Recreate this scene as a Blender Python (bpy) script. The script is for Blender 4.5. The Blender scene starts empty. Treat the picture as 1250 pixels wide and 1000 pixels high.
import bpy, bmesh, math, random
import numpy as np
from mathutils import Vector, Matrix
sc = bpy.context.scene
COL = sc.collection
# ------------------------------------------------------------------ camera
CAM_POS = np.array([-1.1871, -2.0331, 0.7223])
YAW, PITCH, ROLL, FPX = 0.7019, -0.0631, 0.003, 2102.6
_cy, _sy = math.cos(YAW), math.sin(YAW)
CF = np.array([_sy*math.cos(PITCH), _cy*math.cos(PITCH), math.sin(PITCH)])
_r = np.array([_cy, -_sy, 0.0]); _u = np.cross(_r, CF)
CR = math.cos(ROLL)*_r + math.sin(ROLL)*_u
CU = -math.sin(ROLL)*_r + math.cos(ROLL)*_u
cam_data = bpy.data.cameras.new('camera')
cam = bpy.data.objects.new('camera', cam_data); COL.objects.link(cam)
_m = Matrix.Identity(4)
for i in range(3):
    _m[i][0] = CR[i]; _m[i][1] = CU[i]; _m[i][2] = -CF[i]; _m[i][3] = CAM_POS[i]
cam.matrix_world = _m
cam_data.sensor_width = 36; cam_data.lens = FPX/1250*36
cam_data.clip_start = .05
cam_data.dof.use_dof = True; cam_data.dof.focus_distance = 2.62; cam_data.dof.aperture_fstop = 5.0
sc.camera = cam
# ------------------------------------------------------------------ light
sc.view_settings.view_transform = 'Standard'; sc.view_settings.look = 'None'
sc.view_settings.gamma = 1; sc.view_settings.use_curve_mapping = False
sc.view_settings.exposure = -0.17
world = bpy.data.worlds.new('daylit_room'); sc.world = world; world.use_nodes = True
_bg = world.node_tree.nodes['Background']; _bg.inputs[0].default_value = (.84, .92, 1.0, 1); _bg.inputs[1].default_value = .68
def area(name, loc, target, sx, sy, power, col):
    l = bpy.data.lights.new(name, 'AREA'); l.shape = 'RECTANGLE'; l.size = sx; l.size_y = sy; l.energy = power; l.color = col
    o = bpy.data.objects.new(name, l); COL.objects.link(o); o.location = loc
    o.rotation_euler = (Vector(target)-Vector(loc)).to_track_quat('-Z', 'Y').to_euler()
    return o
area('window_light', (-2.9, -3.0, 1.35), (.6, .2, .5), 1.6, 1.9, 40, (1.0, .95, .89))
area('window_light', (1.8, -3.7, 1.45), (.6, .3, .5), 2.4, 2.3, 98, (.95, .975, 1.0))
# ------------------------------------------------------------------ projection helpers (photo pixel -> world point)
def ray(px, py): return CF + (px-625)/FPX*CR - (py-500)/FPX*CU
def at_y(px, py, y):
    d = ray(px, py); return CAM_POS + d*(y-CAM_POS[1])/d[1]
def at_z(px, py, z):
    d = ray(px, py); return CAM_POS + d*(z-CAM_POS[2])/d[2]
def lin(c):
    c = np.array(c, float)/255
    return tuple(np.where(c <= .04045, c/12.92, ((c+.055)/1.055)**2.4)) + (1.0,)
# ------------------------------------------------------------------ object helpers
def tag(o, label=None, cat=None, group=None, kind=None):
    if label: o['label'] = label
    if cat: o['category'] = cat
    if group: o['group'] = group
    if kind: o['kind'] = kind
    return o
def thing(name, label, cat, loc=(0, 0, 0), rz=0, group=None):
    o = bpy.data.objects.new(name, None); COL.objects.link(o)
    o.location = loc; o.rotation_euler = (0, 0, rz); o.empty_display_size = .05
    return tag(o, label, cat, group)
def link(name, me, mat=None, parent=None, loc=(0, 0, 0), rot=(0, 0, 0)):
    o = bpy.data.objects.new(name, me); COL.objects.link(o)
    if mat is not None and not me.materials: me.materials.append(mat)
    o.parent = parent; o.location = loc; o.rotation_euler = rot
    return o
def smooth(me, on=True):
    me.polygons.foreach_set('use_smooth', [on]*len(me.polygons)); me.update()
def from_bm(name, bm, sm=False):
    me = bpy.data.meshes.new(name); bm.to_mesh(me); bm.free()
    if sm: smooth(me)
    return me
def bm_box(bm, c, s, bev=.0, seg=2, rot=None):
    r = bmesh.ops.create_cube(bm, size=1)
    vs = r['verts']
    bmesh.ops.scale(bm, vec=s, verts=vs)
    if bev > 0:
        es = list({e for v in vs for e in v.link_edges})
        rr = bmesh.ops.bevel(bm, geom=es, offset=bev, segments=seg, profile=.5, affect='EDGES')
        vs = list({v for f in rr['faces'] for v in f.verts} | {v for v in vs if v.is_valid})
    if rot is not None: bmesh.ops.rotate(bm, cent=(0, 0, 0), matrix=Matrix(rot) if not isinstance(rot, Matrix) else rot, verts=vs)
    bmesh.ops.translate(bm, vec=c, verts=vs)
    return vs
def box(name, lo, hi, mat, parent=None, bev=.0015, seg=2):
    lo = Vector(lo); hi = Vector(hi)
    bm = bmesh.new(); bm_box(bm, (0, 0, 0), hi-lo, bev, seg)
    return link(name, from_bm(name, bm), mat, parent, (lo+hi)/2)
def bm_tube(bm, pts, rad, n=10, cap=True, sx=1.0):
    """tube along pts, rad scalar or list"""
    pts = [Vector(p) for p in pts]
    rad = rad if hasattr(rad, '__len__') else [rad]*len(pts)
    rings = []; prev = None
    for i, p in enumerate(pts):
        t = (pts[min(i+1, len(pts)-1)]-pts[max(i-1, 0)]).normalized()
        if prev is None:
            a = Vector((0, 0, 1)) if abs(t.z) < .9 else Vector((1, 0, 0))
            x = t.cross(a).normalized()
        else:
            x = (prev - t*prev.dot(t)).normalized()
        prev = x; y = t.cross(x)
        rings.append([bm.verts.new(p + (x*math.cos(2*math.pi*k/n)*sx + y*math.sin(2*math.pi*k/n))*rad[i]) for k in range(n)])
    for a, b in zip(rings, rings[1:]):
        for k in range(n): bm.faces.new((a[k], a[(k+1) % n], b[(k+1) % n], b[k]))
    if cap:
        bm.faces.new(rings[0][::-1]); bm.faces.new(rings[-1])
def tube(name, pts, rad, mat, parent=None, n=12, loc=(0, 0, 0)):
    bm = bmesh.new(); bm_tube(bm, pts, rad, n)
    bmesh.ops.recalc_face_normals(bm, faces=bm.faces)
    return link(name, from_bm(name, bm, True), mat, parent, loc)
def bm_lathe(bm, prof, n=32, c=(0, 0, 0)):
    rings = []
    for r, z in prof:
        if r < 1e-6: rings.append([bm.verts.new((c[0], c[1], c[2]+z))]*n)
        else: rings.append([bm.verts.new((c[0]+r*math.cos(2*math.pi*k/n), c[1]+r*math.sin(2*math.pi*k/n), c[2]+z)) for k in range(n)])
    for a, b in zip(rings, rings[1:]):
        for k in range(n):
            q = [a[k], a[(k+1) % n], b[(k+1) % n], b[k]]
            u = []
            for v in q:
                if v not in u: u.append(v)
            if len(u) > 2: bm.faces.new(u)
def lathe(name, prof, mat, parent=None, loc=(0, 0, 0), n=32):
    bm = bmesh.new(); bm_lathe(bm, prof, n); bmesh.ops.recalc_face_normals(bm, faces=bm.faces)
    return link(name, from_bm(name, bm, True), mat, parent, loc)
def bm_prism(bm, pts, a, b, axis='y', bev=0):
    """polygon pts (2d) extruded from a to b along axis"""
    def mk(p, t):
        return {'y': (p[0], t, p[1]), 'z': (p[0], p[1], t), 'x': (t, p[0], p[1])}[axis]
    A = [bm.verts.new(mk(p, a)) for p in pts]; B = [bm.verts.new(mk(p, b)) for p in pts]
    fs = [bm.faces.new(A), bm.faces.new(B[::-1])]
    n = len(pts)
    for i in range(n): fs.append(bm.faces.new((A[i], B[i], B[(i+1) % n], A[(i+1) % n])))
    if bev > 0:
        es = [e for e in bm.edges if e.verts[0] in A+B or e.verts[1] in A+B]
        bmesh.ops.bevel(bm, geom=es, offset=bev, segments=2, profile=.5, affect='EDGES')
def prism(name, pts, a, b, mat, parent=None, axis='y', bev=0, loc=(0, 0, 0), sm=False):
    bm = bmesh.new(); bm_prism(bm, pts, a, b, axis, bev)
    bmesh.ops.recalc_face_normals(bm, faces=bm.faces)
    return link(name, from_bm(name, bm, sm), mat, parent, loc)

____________

• [Stated problem]: Find the lines containing "scene" and list every one of them.

• [Task answer]:
Recreate this scene as a Blender Python (bpy) script. The script is for Blender 4.5. The Blender scene starts empty. Treat the picture as 1250 pixels wide and 1000 pixels high.
sc = bpy.context.scene